Directive: Reproduce exactly the lines from the one containing "Build this scene" through the one containing "S.camera = cam", both included, and nothing else.

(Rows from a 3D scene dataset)
════════

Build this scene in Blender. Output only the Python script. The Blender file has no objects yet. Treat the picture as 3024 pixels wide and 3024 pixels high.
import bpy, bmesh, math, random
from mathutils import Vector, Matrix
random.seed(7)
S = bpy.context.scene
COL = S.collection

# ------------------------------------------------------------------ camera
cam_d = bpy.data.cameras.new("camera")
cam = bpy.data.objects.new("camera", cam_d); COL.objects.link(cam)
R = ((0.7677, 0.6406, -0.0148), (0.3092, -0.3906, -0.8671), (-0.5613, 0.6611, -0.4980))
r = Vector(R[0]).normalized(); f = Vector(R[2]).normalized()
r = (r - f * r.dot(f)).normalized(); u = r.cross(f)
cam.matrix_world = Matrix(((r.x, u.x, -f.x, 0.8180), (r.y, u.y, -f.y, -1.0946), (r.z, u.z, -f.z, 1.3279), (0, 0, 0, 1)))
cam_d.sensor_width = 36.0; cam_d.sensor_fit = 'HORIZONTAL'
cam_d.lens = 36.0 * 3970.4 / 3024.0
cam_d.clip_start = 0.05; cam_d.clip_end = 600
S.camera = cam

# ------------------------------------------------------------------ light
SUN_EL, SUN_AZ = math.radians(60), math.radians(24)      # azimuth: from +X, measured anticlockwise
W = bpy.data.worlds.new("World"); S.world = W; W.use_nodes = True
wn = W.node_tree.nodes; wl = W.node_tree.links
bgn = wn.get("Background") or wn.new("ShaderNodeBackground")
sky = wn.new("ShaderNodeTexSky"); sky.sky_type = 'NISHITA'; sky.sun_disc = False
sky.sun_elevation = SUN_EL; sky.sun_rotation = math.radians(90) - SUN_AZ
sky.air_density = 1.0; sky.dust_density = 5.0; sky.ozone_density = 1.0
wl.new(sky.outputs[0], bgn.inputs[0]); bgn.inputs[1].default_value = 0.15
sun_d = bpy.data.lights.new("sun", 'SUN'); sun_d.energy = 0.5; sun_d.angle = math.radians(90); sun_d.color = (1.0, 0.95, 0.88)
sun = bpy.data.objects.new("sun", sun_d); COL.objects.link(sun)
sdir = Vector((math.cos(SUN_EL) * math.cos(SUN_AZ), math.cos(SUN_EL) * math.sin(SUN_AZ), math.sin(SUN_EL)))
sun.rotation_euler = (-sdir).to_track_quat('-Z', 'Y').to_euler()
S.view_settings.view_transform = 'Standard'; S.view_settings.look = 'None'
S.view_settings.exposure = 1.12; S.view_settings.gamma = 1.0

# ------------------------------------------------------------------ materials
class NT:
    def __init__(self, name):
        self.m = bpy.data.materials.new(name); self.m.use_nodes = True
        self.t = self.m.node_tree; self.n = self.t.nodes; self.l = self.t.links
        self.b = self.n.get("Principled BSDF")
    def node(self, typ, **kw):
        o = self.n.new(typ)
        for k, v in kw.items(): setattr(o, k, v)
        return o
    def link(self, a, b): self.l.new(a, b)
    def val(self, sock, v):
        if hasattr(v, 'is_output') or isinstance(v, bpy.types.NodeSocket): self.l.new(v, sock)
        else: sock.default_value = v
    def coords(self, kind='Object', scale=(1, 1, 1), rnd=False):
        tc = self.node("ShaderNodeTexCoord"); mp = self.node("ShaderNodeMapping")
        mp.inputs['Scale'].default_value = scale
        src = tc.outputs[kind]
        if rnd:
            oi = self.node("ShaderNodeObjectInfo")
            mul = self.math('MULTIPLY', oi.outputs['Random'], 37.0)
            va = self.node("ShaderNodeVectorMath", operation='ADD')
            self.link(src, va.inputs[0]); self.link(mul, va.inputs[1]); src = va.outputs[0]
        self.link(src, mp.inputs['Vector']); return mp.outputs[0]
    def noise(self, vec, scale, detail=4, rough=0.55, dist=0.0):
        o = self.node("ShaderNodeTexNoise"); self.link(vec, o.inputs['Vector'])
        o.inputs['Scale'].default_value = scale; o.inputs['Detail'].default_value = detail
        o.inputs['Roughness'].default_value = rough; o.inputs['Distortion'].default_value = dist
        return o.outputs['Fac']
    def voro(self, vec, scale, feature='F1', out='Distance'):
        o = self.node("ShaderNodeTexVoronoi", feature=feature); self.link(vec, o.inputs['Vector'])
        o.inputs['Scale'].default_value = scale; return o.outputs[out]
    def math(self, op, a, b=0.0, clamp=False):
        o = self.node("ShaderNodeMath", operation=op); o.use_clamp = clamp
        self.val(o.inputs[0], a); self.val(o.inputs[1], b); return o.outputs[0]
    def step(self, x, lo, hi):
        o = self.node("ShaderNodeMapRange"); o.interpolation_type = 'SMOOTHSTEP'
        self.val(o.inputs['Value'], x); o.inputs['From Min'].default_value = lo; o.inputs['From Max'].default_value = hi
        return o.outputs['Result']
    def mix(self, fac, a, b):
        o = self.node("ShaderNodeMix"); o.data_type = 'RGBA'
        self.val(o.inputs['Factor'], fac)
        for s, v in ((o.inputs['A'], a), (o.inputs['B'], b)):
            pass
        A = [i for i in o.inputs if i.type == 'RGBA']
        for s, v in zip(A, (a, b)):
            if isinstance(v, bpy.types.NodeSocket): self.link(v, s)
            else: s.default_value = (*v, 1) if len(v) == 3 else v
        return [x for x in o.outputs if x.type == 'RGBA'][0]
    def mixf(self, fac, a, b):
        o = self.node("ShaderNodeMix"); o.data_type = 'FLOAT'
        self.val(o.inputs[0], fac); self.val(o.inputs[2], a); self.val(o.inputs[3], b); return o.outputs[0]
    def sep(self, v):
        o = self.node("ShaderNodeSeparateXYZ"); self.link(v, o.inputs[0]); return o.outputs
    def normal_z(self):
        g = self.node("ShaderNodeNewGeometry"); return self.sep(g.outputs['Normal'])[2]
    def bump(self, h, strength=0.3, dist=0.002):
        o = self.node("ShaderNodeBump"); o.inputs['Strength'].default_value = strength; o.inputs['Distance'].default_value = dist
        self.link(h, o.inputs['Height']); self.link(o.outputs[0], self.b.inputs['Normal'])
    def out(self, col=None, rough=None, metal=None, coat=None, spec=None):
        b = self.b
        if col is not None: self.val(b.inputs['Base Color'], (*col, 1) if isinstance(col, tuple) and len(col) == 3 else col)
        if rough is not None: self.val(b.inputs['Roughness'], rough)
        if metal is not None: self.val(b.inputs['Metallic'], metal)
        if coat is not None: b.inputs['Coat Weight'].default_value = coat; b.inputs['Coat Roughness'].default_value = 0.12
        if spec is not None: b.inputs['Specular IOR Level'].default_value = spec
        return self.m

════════

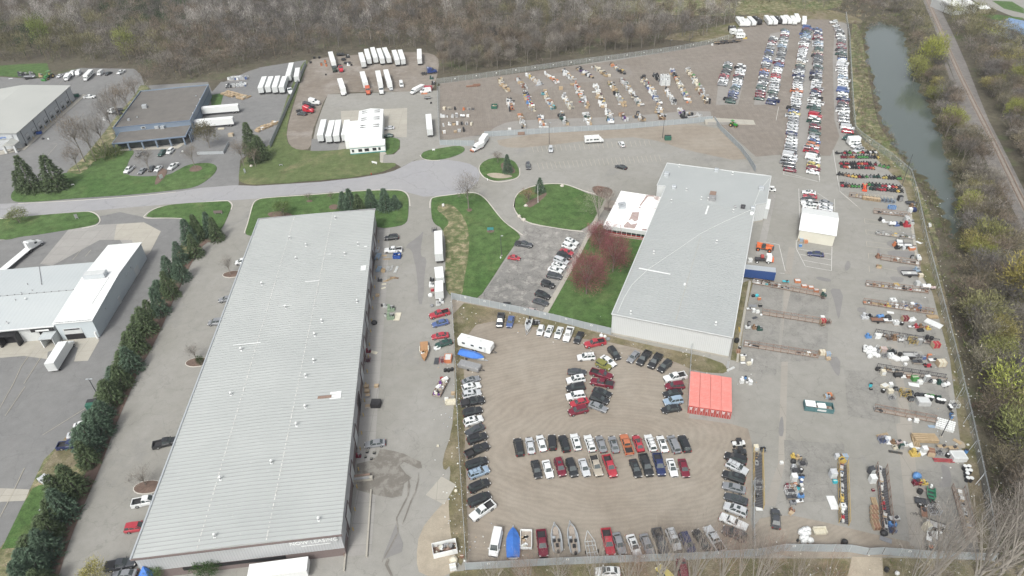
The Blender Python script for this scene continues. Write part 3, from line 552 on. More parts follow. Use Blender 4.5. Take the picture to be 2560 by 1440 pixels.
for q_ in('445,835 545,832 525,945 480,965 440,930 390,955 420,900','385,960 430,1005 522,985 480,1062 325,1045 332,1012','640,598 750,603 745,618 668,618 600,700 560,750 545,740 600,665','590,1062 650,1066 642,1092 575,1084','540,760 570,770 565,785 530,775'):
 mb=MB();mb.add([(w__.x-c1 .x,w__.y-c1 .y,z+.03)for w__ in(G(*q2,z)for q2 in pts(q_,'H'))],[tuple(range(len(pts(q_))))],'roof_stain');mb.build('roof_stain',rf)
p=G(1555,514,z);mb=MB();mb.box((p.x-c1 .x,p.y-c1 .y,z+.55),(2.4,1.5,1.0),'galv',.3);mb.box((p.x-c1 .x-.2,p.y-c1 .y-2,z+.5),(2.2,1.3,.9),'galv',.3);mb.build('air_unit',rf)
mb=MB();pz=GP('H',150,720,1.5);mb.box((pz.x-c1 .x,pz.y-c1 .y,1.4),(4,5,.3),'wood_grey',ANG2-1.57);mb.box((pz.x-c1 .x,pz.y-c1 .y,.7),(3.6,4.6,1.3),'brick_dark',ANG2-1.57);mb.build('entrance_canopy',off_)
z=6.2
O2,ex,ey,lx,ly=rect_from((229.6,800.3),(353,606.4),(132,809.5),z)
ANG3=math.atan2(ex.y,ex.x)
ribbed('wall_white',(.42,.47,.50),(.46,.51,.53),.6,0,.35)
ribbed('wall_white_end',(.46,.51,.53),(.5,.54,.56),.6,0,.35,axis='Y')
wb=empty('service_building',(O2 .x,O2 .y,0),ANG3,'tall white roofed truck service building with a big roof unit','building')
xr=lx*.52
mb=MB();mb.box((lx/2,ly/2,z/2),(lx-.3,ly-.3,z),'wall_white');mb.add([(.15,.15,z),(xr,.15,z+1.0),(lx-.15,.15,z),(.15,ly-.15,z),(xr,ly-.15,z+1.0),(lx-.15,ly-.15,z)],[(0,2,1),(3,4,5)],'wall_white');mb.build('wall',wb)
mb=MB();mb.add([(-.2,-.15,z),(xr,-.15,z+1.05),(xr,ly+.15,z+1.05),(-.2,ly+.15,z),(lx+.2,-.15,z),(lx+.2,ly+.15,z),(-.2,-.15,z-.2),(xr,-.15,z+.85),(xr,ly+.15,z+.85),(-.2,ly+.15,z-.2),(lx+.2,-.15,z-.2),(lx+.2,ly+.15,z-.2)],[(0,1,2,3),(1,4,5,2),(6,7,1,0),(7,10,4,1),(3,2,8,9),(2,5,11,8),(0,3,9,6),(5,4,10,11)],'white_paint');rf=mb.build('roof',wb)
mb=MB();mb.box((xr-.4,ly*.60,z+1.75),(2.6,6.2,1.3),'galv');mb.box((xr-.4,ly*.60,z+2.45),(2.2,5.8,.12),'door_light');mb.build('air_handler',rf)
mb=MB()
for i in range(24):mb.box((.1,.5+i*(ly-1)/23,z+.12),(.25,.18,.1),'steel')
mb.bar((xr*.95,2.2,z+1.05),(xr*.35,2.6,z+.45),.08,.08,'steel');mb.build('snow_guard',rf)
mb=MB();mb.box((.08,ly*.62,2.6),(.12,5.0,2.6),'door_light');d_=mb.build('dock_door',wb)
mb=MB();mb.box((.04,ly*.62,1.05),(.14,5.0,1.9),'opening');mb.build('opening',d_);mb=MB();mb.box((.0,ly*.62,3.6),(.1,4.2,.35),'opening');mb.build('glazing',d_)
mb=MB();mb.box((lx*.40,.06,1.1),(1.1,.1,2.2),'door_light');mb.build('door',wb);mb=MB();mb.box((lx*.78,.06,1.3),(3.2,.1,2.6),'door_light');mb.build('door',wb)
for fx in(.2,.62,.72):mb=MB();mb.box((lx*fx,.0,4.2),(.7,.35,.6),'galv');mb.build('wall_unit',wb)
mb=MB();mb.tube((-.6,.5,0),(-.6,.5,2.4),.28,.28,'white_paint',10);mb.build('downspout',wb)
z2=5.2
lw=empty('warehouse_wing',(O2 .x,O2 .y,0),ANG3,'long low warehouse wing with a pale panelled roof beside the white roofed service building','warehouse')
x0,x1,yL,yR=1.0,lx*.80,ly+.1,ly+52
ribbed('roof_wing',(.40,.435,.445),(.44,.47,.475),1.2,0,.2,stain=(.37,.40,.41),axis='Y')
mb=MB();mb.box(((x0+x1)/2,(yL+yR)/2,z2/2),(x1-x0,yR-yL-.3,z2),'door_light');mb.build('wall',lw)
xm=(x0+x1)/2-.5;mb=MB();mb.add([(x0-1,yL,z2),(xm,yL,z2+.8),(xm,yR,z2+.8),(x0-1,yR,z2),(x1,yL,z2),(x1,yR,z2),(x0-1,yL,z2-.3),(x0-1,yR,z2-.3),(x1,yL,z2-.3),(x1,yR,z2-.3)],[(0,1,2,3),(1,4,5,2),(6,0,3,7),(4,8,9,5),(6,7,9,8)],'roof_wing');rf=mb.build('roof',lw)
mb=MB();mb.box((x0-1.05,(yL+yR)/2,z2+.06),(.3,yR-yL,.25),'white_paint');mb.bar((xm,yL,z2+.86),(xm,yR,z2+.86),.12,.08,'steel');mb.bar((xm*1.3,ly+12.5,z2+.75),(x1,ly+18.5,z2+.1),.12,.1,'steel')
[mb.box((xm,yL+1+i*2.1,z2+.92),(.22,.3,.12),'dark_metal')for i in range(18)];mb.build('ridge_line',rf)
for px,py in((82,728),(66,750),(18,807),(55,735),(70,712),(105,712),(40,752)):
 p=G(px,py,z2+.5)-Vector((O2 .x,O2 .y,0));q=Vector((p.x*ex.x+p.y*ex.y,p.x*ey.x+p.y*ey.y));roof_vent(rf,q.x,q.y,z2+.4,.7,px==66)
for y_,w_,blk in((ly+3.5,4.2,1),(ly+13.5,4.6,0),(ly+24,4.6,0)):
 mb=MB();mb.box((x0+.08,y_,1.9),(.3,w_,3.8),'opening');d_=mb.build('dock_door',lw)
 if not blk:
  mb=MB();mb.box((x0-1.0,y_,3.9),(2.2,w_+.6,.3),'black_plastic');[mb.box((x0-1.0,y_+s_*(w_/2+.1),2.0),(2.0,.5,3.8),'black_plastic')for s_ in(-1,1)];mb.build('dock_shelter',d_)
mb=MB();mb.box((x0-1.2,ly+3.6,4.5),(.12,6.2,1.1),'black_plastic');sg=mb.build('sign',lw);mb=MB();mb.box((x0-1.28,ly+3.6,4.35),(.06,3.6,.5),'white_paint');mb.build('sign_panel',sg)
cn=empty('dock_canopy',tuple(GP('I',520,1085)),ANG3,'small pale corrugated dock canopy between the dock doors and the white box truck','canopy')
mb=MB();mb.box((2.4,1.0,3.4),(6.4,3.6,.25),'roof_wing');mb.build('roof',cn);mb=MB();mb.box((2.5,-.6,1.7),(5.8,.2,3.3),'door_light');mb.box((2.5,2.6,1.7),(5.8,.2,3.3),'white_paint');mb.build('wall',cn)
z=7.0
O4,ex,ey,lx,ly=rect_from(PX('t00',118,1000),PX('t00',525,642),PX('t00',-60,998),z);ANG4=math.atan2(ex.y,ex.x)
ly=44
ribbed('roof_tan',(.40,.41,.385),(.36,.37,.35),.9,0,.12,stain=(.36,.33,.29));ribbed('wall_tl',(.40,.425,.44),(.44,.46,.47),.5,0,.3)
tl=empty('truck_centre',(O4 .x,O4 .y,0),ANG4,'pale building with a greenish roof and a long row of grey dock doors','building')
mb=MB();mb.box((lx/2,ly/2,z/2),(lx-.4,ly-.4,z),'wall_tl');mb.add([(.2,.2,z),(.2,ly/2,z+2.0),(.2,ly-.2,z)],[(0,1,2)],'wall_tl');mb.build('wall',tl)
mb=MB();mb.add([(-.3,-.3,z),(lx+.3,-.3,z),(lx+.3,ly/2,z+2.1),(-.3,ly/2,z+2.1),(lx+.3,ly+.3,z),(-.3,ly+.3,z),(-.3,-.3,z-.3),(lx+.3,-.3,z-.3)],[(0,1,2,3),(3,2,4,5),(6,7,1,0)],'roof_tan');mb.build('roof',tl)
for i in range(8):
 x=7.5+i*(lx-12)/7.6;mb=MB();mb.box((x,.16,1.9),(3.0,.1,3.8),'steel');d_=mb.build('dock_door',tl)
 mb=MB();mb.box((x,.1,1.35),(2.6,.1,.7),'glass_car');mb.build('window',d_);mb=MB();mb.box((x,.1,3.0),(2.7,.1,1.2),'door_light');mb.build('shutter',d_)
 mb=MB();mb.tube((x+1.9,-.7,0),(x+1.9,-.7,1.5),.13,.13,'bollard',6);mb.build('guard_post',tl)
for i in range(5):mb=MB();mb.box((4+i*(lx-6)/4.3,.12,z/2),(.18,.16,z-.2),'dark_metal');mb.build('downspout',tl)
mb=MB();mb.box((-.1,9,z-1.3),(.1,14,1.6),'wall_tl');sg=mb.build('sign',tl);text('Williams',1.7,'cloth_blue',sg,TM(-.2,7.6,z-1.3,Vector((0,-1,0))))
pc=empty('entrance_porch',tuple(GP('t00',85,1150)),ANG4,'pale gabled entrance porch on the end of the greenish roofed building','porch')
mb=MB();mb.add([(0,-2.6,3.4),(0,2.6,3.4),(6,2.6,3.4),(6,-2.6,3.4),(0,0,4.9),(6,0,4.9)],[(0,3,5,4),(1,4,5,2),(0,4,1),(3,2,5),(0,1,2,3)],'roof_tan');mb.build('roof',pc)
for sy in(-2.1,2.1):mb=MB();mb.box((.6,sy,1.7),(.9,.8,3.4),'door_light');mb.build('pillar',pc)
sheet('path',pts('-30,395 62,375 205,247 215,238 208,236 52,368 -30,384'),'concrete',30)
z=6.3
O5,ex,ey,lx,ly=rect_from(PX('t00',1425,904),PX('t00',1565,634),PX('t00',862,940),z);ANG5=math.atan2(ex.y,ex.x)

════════

Written solution:
Build this scene in Blender. Output only the Python script. The Blender file has no objects yet. Treat the picture as 3024 pixels wide and 3024 pixels high.
import bpy, bmesh, math, random
from mathutils import Vector, Matrix
random.seed(7)
S = bpy.context.scene
COL = S.collection

# ------------------------------------------------------------------ camera
cam_d = bpy.data.cameras.new("camera")
cam = bpy.data.objects.new("camera", cam_d); COL.objects.link(cam)
R = ((0.7677, 0.6406, -0.0148), (0.3092, -0.3906, -0.8671), (-0.5613, 0.6611, -0.4980))
r = Vector(R[0]).normalized(); f = Vector(R[2]).normalized()
r = (r - f * r.dot(f)).normalized(); u = r.cross(f)
cam.matrix_world = Matrix(((r.x, u.x, -f.x, 0.8180), (r.y, u.y, -f.y, -1.0946), (r.z, u.z, -f.z, 1.3279), (0, 0, 0, 1)))
cam_d.sensor_width = 36.0; cam_d.sensor_fit = 'HORIZONTAL'
cam_d.lens = 36.0 * 3970.4 / 3024.0
cam_d.clip_start = 0.05; cam_d.clip_end = 600
S.camera = cam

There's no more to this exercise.